「CRY.IN.PUBLIC」
三島市の「クライ・イン・パブリック(C.I.P)」は、個人が無料配布する小冊子「ジン」の製作者(ジンスタ)たちが集まり、今年1月にオープンしたオルタナティブスペースです(小)。
スペースの一角には、色も形もさまざまなジンのコレクションコーナーがありました。ジンはマガジンの略で、個人の内面的な思いや趣味など書きたい内容を、好きな形体、好きな文体で記す、とてもパーソナルなマイクロマガジンです。

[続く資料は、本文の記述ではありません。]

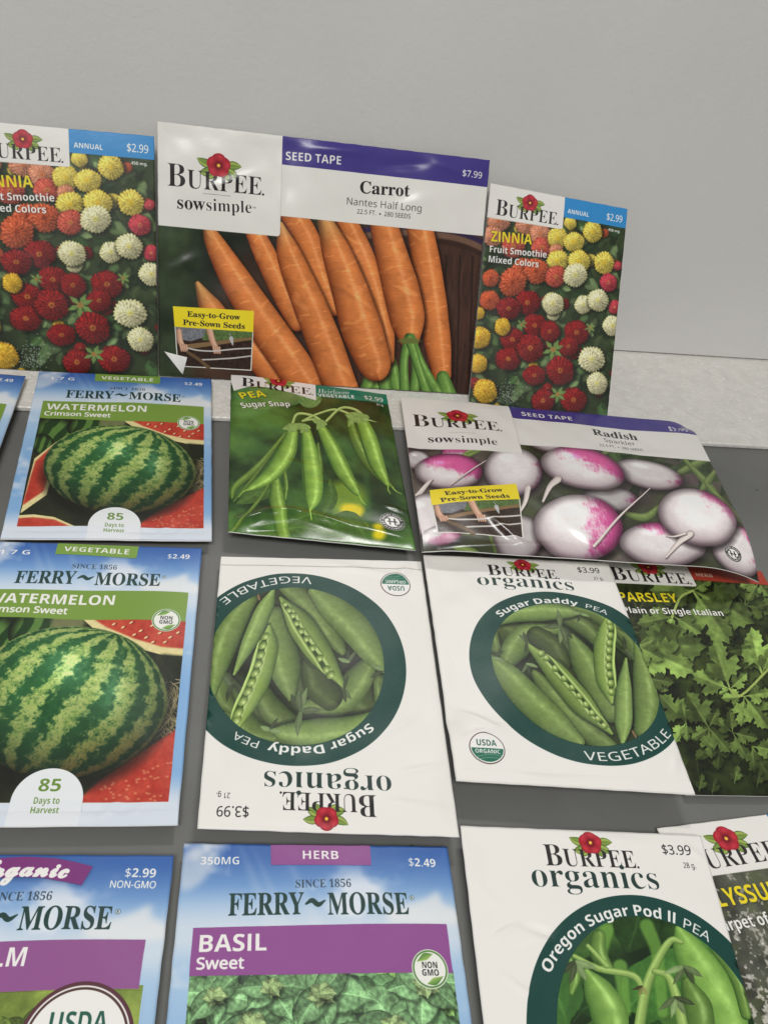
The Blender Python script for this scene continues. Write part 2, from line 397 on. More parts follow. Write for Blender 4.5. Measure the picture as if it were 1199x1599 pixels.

C.I.Pのメンバーから譲っていただいた数冊のジンを読むと、とても自由に思いをつづっている印象を受けます。個人が自由に書き記すことを目的に開発されたはずのブログやツイッターが、よりフォーマルなものに感じてしまうほどです。インターネットを介して世界に個人の文章を広げることを想定しているか、対面的な配布に限定し、リアルな世界の住人に向けているかという「つながり方」の設定の違いとともに、20世紀までマスメディアの重要な要素だった紙というメディアの固有性が逆説的に表れているのかもしれません。
というわけで、C.I.Pの場所も、非常にパーソナルなつながりを生んでいます。当初、市街地の地域振興的な目的で設立されたのかと思って取材を申し込んだのですが、メンバーのみなさんから、メンバーや利用者の居場所づくりが目的で、運営費もカンパで賄うなど、よりゆるやかなつながりを前提としていることを丁寧に説明してもらいました。
個人と社会の繋がり方や、人が集う意味についてあらためて考えさせられた取材でした。